Cortázar hace del ritmo narrativo un reflejo del ritmo vital de su personaje. La música no ilustra la historia: la construye. En la improvisación, Johnny busca atrapar un instante absoluto, un presente puro que no se divida en antes ni después.

El tiempo se convierte aquí en experiencia mística. “Estoy fuera del tiempo”, dice Johnny, y esa frase resume toda su tragedia: comprender la infinitud desde un cuerpo que envejece. En ese desajuste entre percepción y cronología se revela el conflicto humano esencial: el deseo de eternidad dentro del límite.

Continuidad de los parques: la simultaneidad de la ficción y la realidad

En apenas dos páginas, Cortázar logra una de las paradojas más memorables de la narrativa moderna. Un hombre lee una novela en su sillón favorito. A medida que avanza la lectura, los límites entre el lector y el relato se borran.

Con precisión de relojero, Cortázar pliega el tiempo literario sobre sí mismo. Lo que estaba separado —lectura y acción— se vuelve simultáneo. El tiempo de la ficción se introduce en el tiempo real y ambos colapsan en un solo instante.

El cuento demuestra que leer no es una actividad pasiva: es abrir una puerta donde el tiempo del texto puede irrumpir en el nuestro. Cortázar convierte la lectura en un acto peligroso, capaz de alterar la realidad que creíamos estable.

Casa tomada: el pasado que se adueña del presente

Un hermano y una hermana habitan una vieja casa familiar. De pronto, comienzan a oír ruidos en las habitaciones del fondo. Sin explicación alguna, deciden abandonar poco a poco los espacios hasta quedarse fuera, con las llaves en la mano.

Aquí, el tiempo se manifiesta como una invasión lenta y silenciosa. Lo que irrumpe en la casa no es un fantasma, sino el pasado mismo, ese que avanza sin rostro y desaloja el presente. Cada puerta cerrada representa una porción de vida que se pierde.
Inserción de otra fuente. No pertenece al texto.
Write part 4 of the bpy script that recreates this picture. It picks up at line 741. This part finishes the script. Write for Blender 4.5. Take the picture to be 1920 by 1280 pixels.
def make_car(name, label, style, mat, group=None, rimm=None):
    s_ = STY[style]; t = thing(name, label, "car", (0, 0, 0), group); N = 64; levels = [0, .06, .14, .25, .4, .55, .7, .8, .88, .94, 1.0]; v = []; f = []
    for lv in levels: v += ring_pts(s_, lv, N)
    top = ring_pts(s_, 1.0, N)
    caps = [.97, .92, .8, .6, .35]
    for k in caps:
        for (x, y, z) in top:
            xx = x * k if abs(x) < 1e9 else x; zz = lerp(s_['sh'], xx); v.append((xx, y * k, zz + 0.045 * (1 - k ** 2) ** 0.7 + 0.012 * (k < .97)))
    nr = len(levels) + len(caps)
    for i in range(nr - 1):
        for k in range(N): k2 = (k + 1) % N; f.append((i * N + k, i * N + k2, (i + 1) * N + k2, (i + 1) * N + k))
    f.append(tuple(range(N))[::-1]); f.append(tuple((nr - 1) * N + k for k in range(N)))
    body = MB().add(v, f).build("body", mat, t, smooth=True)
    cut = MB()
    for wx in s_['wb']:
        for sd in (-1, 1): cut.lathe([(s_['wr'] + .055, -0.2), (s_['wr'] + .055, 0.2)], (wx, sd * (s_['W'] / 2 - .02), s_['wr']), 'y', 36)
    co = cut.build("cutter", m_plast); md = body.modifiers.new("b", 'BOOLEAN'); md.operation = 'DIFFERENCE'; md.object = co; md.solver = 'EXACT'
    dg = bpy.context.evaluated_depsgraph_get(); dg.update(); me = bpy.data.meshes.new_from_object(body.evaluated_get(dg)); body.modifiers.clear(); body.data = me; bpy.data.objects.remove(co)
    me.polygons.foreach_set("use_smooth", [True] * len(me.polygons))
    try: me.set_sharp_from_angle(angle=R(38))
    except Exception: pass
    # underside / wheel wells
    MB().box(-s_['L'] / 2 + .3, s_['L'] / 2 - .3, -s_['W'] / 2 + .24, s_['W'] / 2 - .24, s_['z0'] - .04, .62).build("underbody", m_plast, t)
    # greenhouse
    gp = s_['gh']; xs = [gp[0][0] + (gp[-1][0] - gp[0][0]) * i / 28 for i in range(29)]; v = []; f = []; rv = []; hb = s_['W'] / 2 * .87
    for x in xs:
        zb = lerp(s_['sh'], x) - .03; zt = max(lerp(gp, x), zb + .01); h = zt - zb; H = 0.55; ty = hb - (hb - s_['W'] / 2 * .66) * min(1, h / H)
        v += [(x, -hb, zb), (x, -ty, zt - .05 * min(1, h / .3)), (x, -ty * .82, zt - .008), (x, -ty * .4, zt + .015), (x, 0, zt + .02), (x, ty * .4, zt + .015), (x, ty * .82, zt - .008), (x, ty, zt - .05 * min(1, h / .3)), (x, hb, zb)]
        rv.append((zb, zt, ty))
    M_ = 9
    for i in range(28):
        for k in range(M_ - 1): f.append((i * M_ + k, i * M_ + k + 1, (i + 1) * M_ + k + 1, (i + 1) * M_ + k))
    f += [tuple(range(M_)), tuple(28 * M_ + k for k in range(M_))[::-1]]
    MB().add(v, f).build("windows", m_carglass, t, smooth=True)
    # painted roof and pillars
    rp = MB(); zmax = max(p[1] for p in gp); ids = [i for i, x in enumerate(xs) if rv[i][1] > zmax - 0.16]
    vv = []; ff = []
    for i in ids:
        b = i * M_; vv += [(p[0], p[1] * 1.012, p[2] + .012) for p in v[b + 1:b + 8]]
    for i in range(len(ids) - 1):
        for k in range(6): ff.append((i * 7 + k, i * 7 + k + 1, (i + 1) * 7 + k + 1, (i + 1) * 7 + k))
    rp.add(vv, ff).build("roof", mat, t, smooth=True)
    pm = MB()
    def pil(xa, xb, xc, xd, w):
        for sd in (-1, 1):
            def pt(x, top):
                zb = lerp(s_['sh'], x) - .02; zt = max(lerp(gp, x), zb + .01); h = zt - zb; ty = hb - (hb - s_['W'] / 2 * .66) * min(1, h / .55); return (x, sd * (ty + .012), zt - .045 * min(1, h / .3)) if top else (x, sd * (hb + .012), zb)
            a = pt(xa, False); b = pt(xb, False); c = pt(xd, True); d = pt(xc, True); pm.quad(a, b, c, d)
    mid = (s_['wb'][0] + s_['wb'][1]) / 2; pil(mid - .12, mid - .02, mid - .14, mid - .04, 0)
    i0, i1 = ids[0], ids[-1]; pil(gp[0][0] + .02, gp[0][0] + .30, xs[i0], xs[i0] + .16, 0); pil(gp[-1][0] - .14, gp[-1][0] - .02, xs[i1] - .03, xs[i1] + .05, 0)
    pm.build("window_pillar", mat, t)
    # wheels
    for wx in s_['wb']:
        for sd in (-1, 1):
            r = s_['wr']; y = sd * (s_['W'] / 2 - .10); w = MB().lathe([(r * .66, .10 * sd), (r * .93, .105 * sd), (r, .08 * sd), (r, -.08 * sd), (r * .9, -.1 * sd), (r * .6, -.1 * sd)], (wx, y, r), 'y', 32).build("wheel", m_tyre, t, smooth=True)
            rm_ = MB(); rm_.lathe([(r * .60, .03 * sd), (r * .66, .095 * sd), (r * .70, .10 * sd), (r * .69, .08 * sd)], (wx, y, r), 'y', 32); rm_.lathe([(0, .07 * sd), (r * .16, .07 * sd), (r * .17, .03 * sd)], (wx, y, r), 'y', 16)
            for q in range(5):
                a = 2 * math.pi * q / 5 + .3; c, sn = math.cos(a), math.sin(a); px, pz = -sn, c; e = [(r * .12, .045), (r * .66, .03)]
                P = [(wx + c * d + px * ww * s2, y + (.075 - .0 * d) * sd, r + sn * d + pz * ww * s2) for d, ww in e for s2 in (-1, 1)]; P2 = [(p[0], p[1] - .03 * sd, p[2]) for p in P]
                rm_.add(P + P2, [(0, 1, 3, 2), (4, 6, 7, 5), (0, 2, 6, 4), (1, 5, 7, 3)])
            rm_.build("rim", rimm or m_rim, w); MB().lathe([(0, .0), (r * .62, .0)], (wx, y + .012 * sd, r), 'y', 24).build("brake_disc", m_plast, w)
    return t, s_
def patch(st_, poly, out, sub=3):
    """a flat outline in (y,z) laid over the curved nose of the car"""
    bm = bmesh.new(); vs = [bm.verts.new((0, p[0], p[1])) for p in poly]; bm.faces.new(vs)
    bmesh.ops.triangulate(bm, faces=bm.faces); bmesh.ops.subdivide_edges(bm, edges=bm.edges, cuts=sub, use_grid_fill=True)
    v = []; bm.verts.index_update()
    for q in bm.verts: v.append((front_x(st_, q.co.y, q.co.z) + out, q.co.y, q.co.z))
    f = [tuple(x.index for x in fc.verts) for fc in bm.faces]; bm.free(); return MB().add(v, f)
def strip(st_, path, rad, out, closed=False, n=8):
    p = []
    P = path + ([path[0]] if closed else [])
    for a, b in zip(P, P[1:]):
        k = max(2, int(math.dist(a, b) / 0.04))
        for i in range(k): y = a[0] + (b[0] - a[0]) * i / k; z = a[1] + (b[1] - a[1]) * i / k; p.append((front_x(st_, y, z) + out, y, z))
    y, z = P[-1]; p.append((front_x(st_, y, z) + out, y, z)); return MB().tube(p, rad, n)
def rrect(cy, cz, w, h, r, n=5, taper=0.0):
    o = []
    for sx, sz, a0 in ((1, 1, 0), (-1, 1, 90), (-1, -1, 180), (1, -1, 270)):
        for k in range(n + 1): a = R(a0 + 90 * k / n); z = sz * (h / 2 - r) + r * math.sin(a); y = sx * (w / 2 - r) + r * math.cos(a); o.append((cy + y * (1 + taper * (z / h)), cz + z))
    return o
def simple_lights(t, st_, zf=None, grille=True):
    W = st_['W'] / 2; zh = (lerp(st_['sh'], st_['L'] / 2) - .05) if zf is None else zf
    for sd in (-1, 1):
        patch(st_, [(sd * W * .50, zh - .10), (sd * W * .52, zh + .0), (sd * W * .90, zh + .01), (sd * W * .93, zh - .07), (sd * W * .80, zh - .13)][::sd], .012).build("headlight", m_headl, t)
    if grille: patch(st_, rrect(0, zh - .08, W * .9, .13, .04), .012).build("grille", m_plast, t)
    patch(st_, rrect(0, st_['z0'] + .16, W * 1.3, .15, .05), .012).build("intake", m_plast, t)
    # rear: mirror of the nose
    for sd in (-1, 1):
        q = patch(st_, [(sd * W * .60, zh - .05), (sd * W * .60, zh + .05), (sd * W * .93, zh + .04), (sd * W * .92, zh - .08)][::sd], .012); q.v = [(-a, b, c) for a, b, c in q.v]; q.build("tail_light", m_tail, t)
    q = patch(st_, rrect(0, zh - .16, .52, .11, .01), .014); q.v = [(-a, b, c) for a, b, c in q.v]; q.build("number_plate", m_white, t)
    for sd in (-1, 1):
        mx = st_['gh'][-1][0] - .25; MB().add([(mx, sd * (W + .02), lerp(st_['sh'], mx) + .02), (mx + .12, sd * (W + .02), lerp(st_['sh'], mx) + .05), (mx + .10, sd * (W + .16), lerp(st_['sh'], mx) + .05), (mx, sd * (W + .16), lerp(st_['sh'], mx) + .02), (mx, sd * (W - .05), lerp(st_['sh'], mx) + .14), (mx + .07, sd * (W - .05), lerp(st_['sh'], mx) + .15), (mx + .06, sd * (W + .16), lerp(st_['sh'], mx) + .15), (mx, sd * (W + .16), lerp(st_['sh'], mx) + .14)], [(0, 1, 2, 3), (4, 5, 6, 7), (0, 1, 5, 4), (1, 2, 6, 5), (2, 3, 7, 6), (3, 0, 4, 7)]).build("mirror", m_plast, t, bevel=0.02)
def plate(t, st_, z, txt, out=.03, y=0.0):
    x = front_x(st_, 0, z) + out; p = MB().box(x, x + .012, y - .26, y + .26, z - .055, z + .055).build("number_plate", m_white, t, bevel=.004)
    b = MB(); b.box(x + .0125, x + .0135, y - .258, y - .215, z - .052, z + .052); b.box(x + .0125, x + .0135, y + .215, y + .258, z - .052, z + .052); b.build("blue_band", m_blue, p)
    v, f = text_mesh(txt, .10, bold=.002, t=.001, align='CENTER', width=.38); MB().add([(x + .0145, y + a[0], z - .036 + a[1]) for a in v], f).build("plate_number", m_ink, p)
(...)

El relato funciona como una alegoría del despojo interior: el tiempo no destruye de golpe, va ocupando los lugares que dejamos vacíos. La resignación de los protagonistas ante lo inevitable transforma el miedo en aceptación. En esa calma hay algo profundamente kafkiano, pero expresado con la elegancia melancólica de Cortázar.

La isla a mediodía: el espejismo del tiempo deseado

Un sobrecargo de avión observa, en cada vuelo, una pequeña isla del mar Egeo. La mira siempre a la misma hora: al mediodía, cuando el sol cae perpendicular sobre el agua. Con el tiempo, su obsesión crece hasta convertirse en deseo de permanecer allí. Finalmente, decide renunciar a su trabajo y viajar a la isla. Cuando llega, muere ahogado.

El relato transforma el anhelo de plenitud en una trampa temporal. El mediodía, repetido durante años desde el avión, se convierte en una imagen fija, en un instante perfecto que no admite movimiento. Al querer habitarlo, el protagonista destruye el equilibrio entre deseo y realidad.

Cortázar sugiere que el tiempo perfecto no puede vivirse: solo contemplarse. La isla, suspendida en la eternidad del mediodía, es el símbolo de esa imposibilidad. Quien intenta detener el tiempo termina absorbido por él.

El juego imposible del tiempo

En los seis relatos, Cortázar somete al tiempo a una paradoja distinta: sueño y vigilia, infancia y pérdida, música y delirio, ficción y realidad, pasado y presente, deseo y muerte. En todos, el orden cronológico se quiebra para revelar un orden más profundo: el de la conciencia que despierta.

Su estilo —económico, limpio, sin ornamentos— no busca deslumbrar, sino mantener el vértigo bajo control. Cortázar demuestra que la literatura puede alterar la percepción del tiempo sin recurrir a artificios. Basta con escuchar cómo una frase se desplaza, cómo un recuerdo interrumpe el presente, cómo un gesto se repite hasta volverse eterno.

El tiempo, en su obra, no se mide en horas ni en calendarios, sino en revelaciones. Cada relato deja al lector frente a un espejo que no refleja el pasado ni el futuro, sino el instante en que comprendemos que todo ocurre al mismo tiempo.

Quizá ahí resida la magia de su escritura: en hacernos sentir que, por un segundo, el tiempo deja de correr y simplemente se abre como una puerta, invitándonos a entrar.